By John J. Duncan Jr.
duncanj@knoxfocus.com

 

President Trump made a very strong statement on Feb. 13 which will be revolutionary in nature if he can carry it out.
He said there is no reason that we should be spending a trillion dollars a year on the military and that we should cut defense spending in half.
He also said we should not be building any more nuclear weapons when we already have enough to destroy the world 50 or 100 times over.
Trump added that he hoped to get commitments from Russia and China to do the same.
He said: “There’s no reason for us to be building brand new nuclear weapons, we already have so many. You could destroy the world 50 times over, 100 times over. And here we are building new nuclear weapons, and they’re building nuclear weapons.”

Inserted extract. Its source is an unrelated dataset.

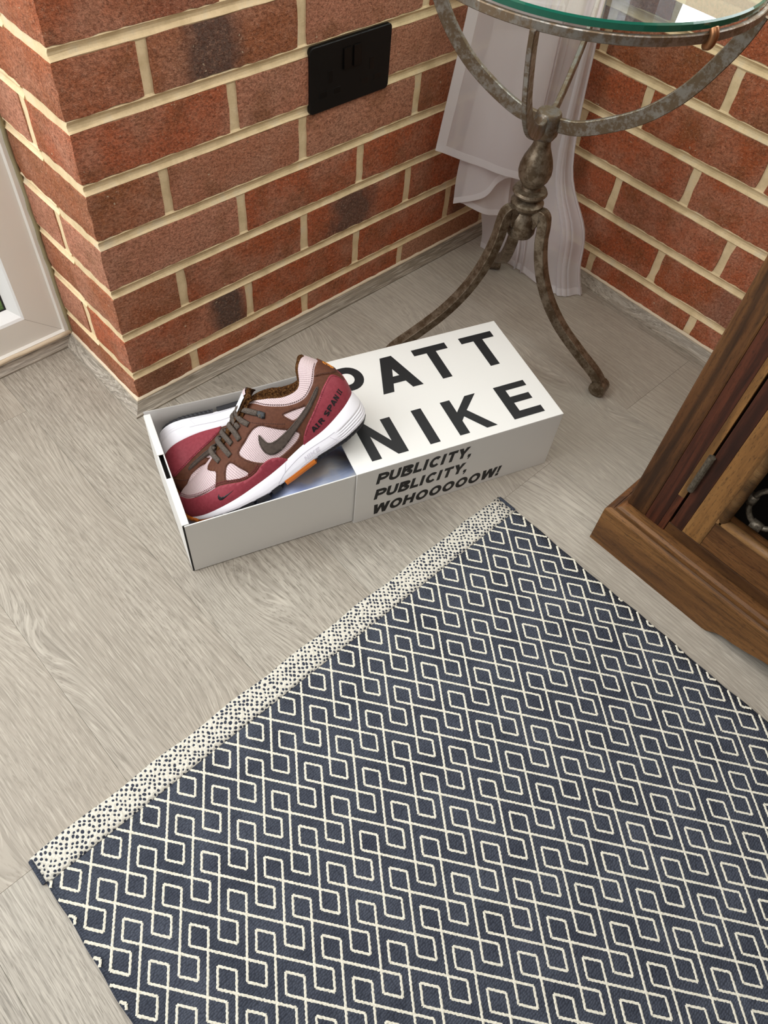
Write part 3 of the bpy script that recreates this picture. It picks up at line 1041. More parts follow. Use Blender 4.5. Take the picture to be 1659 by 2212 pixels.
# ================================================================== CURTAIN
def make_curtain():
    def sheer(name, op, col):
        m = bpy.data.materials.new(name); m.use_nodes = True
        t = m.node_tree
        b = t.nodes['Principled BSDF']; b.inputs['Base Color'].default_value = lin(col); b.inputs['Roughness'].default_value = 0.85
        b.inputs['Specular IOR Level'].default_value = 0.15
        tr = t.nodes.new('ShaderNodeBsdfTransparent'); tl = t.nodes.new('ShaderNodeBsdfTranslucent')
        tl.inputs['Color'].default_value = lin(col)
        m1 = t.nodes.new('ShaderNodeMixShader'); m2 = t.nodes.new('ShaderNodeMixShader')
        m1.inputs[0].default_value = 0.4; m2.inputs[0].default_value = op
        out = t.nodes['Material Output']
        t.links.new(b.outputs[0], m1.inputs[1]); t.links.new(tl.outputs[0], m1.inputs[2])
        t.links.new(tr.outputs[0], m2.inputs[1]); t.links.new(m1.outputs[0], m2.inputs[2]); t.links.new(m2.outputs[0], out.inputs[0])
        return m
    voile = sheer('white_voile', 0.74, (246, 239, 239))
    hemm = sheer('voile_hem', 0.82, (250, 245, 245))
    root = empty('curtain', (700, -110, 0))
    tag(root, 'sheer white voile curtain gathered in the brick corner behind the table', 'curtain')
    o = np.array([700, -110, 0.])

    def sheet(name, rows, nu=60, nv=26, amp=4.0, freq=3.0, ph=0.0, side_hem=0.0, hem=13.0, sh=None):
        """rows: list of polylines (top to bottom), each a list of points left to right"""
        R = [spline(r, max(1, nu // (len(r) - 1))) for r in rows]
        n = min(len(r) for r in R)
        R = [[r[int(round(i * (len(r) - 1) / (n - 1)))] for i in range(n)] for r in R]
        cols = [spline([r[i] for r in R], max(2, nv // (len(R) - 1))) for i in range(n)]
        m = len(cols[0])
        G = np.array(cols)                                      # n, m, 3
        L = np.linalg.norm(np.diff(G[:, m // 2], axis=0), axis=1).sum()
        for i in range(n):
            s = i / (n - 1)
            a, b = G[max(0, i - 1), m // 2], G[min(n - 1, i + 1), m // 2]
            d = b - a; nn = np.array([d[1], -d[0], 0]); nn /= np.linalg.norm(nn) + 1e-9
            G[i] += nn * (amp * math.sin(2 * math.pi * freq * s + ph) + 0.4 * amp * math.sin(2 * math.pi * freq * 2.3 * s + 1.3 + ph))
        verts = [tuple(G[i, j] - o) for i in range(n) for j in range(m)]
        faces = [(i * m + j, i * m + j + 1, (i + 1) * m + j + 1, (i + 1) * m + j) for i in range(n - 1) for j in range(m - 1)]
        ob = mesh_obj(name, verts, faces, voile, root, True)
        # stitched hem along the bottom: a double band in front of the cloth
        hv, hf = [], []
        for i in range(n):
            a, b = G[max(0, i - 1), -1], G[min(n - 1, i + 1), -1]
            d = b - a; nn = np.array([d[1], -d[0], 0]); nn /= np.linalg.norm(nn) + 1e-9
            e = G[i, -1]; upv = G[i, -3] - e; upv /= np.linalg.norm(upv)
            hv += [tuple(e - nn * -0.8 - o), tuple(e + upv * hem - nn * -0.8 - o)]
        hf = [(2 * i, 2 * i + 1, 2 * i + 3, 2 * i + 2) for i in range(n - 1)]
        mesh_obj('hem', hv, hf, hemm, ob, True)
        if side_hem:
            hv, hf = [], []
            for j in range(m):
                e = G[0, j]; iv = G[3, j] - e; iv /= np.linalg.norm(iv)
                d = G[2, j] - G[0, j]; nn = np.array([d[1], -d[0], 0]); nn /= np.linalg.norm(nn) + 1e-9
                hv += [tuple(e + nn * 1.0 - o), tuple(e + iv * side_hem + nn * 1.0 - o)]
            hf = [(2 * j, 2 * j + 1, 2 * j + 3, 2 * j + 2) for j in range(m - 1)]
            mesh_obj('side_hem', hv, hf, hemm, ob, True)
        return ob
    # front layer, cut short on the left
    sheet('front_panel', [[(620, -14, 1000), (680, -50, 1000), (735, -84, 1000)], [(602, -15, 600), (664, -43, 600), (726, -76, 600)], [(601, -34, 470), (655, -76, 470), (712, -116, 470)], [(600, -38, 440), (655, -84, 440), (712, -124, 432)], [(584, -28, 243), (625, -60, 224), (660, -88, 209), (716, -126, 190)]], 60, 24, 3.0, 0.9, 2.0, 17.0)
    # folded middle layers
    sheet('middle_panel', [[(640, -58, 420), (680, -90, 420), (716, -112, 420)], [(624, -50, 222), (664, -80, 222), (708, -110, 222)], [(622, -52, 146), (660, -84, 158), (684, -96, 184), (712, -112, 196)]], 44, 16, 2.5, 0.8, 0.6, 0, 11)
    sheet('middle_panel', [[(660, -46, 400), (690, -70, 400), (720, -90, 400)], [(640, -56, 200), (676, -78, 200), (716, -96, 200)], [(634, -58, 146), (676, -88, 121), (716, -104, 112)]], 44, 16, 2.5, 0.7, 1.6, 0, 11)
    # long panel reaching the floor and wrapping the corner
    sheet('long_panel', [[(690, -26, 1000), (720, -60, 1000), (756, -108, 1000), (792, -134, 1000)], [(680, -26, 600), (718, -60, 600), (756, -108, 600), (772, -126, 600), (794, -136, 600)], [(668, -36, 420), (700, -80, 410), (742, -124, 405), (768, -136, 402), (790, -143, 400)],
                         [(694, -44, 180), (722, -90, 190), (738, -126, 205), (762, -150, 210), (789, -166, 212)], [(718, -46, 90), (732, -92, 100), (738, -150, 110), (758, -196, 116), (790, -227, 117)],
                         [(734, -46, 40), (738, -98, 40), (742, -158, 44), (752, -214, 48), (784, -246, 50)], [(743, -42, 2), (744, -92, 2), (745, -162, 2), (750, -230, 2), (787, -264, 2)]], 90, 40, 3.6, 1.6, 0.3, 0, 15)


make_curtain()


# ================================================================== SHOE BOX
BANG = math.radians(-19.0)
card = NT('white_card', 0.45, 0, 0.4).color(lin((222, 218, 212))).m
card_in = NT('grey_card_inside', 0.6, 0, 0.3).color(lin((168, 162, 156))).m
card_dark = plain('dark_card_core', (26, 23, 21), 0.8)
ink = NT('black_ink', 0.5, 0, 0.4).color(lin((20, 19, 21))).m
BX, BY = 109.5, -378.5


def panel_box(name, x0, x1, y0, y1, z0, z1, parent, inner, bev=0.35):
    """card panel: the face named by `inner` takes the inside card"""
    bm = bmesh.new()
    box(bm, x0, x1, y0, y1, z0, z1, bev, 1)
    o = bm_obj(name, bm, [card, card_in], parent)
    ax = {'-x': (0, -1), '+x': (0, 1), '-y': (1, -1), '+y': (1, 1), '-z': (2, -1), '+z': (2, 1)}[inner]
    for p in o.data.polygons:
        if p.normal[ax[0]] * ax[1] > 0.9: p.material_index = 1
    return o


def arc(cx, cy, rx, ry, a0, a1, n=12):
    return [(cx + rx * math.cos(math.radians(a)), cy + ry * math.sin(math.radians(a))) for a in np.linspace(a0, a1, n)]


def glyphs(t):
    """heavy grotesque capitals, cap height 1: name -> (advance, strokes, polygons)"""
    h = t / 2
    dg = lambda x0, x1, w=t * 1.1: [(x0 - w / 2, 0), (x0 + w / 2, 0), (x1 + w / 2, 1), (x1 - w / 2, 1)]
    g = {}
    bowlP = [(h, 1 - h), (.48, 1 - h)] + arc(.48, .70, .26, .30 - h, 90, -90) + [(h, .40 + h)]
    g['P'] = (.84, [[(h, 0), (h, 1)], [(h, 1 - h), (.46, 1 - h)] + arc(.46, .67, .28, .33 - h, 90, -90)[1:] + [(h, .34 + h)]], [])
    g['R'] = (.86, [[(h, 0), (h, 1)], [(h, 1 - h), (.46, 1 - h)] + arc(.46, .70, .26, .30 - h, 90, -90)[1:] + [(h, .40 + h)]], [[(.60, 0), (.60 + t * 1.2, 0), (.62, .46), (.40, .46)]])
    g['B'] = (.88, [[(h, 0), (h, 1)], [(h, 1 - h), (.46, 1 - h)] + arc(.46, .755, .24, .245 - h, 90, -90)[1:] + [(h, .51)], [(.46, .51)] + arc(.46, .27, .28, .27 - h + .03, 90, -90)[1:] + [(h, h)]], [])
    g['U'] = (.88, [[(h, 1), (h, .36)] + arc(.42, .36, .42 - h, .36 - h, 180, 360)[1:-1] + [(.84 - h, .36), (.84 - h, 1)]], [])
    g['L'] = (.70, [[(h, 1), (h, 0)], [(h, h), (.66, h)]], [])
    g['I'] = (t + .1, [[(h, 0), (h, 1)]], [])
    g['C'] = (.90, [arc(.45, .5, .45 - h, .5 - h, 42, 318, 22)], [])
    g['O'] = (.99, [arc(.47, .5, .47 - h, .5 - h, 0, 360, 28)], [])
    g['T'] = (.78, [[(0, 1 - h), (.76, 1 - h)], [(.38, 0), (.38, 1)]], [])
    g['Y'] = (.84, [[(.42, 0), (.42, .46)]], [[(.42 - h, .40), (.42 + h, .40), (t * 1.15, 1), (-.04, 1)], [(.42 - h, .40), (.42 + h, .40), (.88, 1), (.84 - t * 1.1, 1)]])
    g['W'] = (1.22, [], [dg(.30, .11), dg(.30, .59, t), dg(.90, .59, t), dg(.90, 1.07)])
    g['H'] = (.90, [[(h, 0), (h, 1)], [(.84 - h, 0), (.84 - h, 1)], [(h, .52), (.84 - h, .52)]], [])
    g['A'] = (.92, [[(.22, .28), (.70, .28)]], [dg(.12, .46), dg(.80, .46)])
    g['N'] = (.90, [[(h, 0), (h, 1)], [(.82 - h, 0), (.82 - h, 1)]], [[(0, 1), (t * 1.15, 1), (.82, 0), (.82 - t * 1.15, 0)]])
    g['K'] = (.88, [[(h, 0), (h, 1)]], [[(t, .30), (t, .56), (.60, 1), (.86, 1)], [(.30, .55), (.50, .72), (.88, 0), (.62, 0)]])
    g['E'] = (.76, [[(h, 0), (h, 1)], [(h, h), (.70, h)], [(h, .51), (.64, .51)], [(h, 1 - h), (.70, 1 - h)]], [])
    g['S'] = (.82, [arc(.40, .735, .40 - h, .265 - h, 25, 270, 14)[:-1] + arc(.40, .265, .40 - h, .265 - h + .02, 90, -155, 14)], [])
    g[','] = (t + .1, [], [[(0, 0), (t, 0), (t, t), (0, t)], [(t * .45, 0), (t, 0), (t * .62, -.2), (t * .2, -.2)]])
    g['!'] = (t + .12, [], [[(0, 0), (t, 0), (t, t), (0, t)], [(t * .18, .3), (t * .82, .3), (t, 1), (0, 1)]])
    g[' '] = (.34, [], [])
    return g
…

Barron’s, the leading business publication, reported the statement under this headline: “Trump Sends Shockwave Through Defense Stocks, Says Military Spending Could Be Halved.”
The next day defense stocks had their biggest one-day drop ever. Four days later, on Feb. 17, Newsweek reported that Washington, D.C., housing prices “are being slashed as the efforts of Donald Trump and Elon Musk to shrink the size of the U.S. federal workforce have employees uncertain about their future.”
Trump’s statement was made when discussing upcoming talks with Russia and China. He said: “One of the first meetings I want to have is with President Xi of China and President Putin of Russia. I want to say let’s cut our military budgets in half and spend the money on other things.”
This was music to my ears. I had written in my column on Jan. 20, Inauguration Day, that “because of Trump’s statements through the years about having an American-First foreign policy, I am very hopeful that he will be a very anti-war, peace President like Eisenhower was.”
I know that many millions hate Trump with great passion, but I hope they can get past this hatred to at least support him in this area. All peace-loving Americans should get behind this effort.
It will be very difficult, because both U.S. political parties have tried to prove their patriotism by supporting increases in defense spending every year.
U.S. defense spending is now more than double what Russia and China spend combined. In fact, we spend more on the military than the next nine countries combined. Much of it is simply foreign aid.
And the big defense contractors have worked, possibly in collusion, to put their spending into almost every state and most congressional districts.
The Defense Department, too, has spread its spending into every district.
President Eisenhower, in one of the earliest drafts of his famous farewell address, planned to criticize what he called the “military-industrial-congressional” complex. However, he and/or his advisors decided to remove the “congressional” part from the final speech.
In that speech, Eisenhower spoke of the “grave implications” of our “immense military establishment and a large arms industry.”
In this speech, he was echoing one of our other greatest military leaders, George Washington, who in his farewell address warned that large military establishments are “inauspicious to liberty” and are “particularly hostile to republican liberty.”
James Madison, writing in the Federalist Papers, said liberty would be “crushed between standing armies and perpetual taxes,” and that “the best possible precaution against danger from standing armies is a limitation of the term for which revenue may be appropriated to their support.”
The problem with having an immense military is not only the cost but also the eagerness to go to war. As President Clinton’s Secretary of State, Madeleine Albright, once said: “What’s the point of having this superb military….if we can’t use it.” She was greatly criticized for this remark.
I wish someone close to President Trump would show him this story from the book “Ike’s Bluff” by Evan Thomas: “When Defense Secretary Neil McElroy warned him [Eisenhower] that further cuts would harm national security, Eisenhower acerbically replied, ‘If you go to any military installation in the world where the American flag is flying and tell the commander that Ike says he will give him an extra star for his shoulder if he cuts his budget, there’ll be such a rush to cut costs that you’ll have to get out of the way.’”
If we have any realistic hope of avoiding the inflation that has destroyed the economies of most countries, every federal department and agency must be cut. If we don’t, our Social Security and other pensions and savings will be worth very little.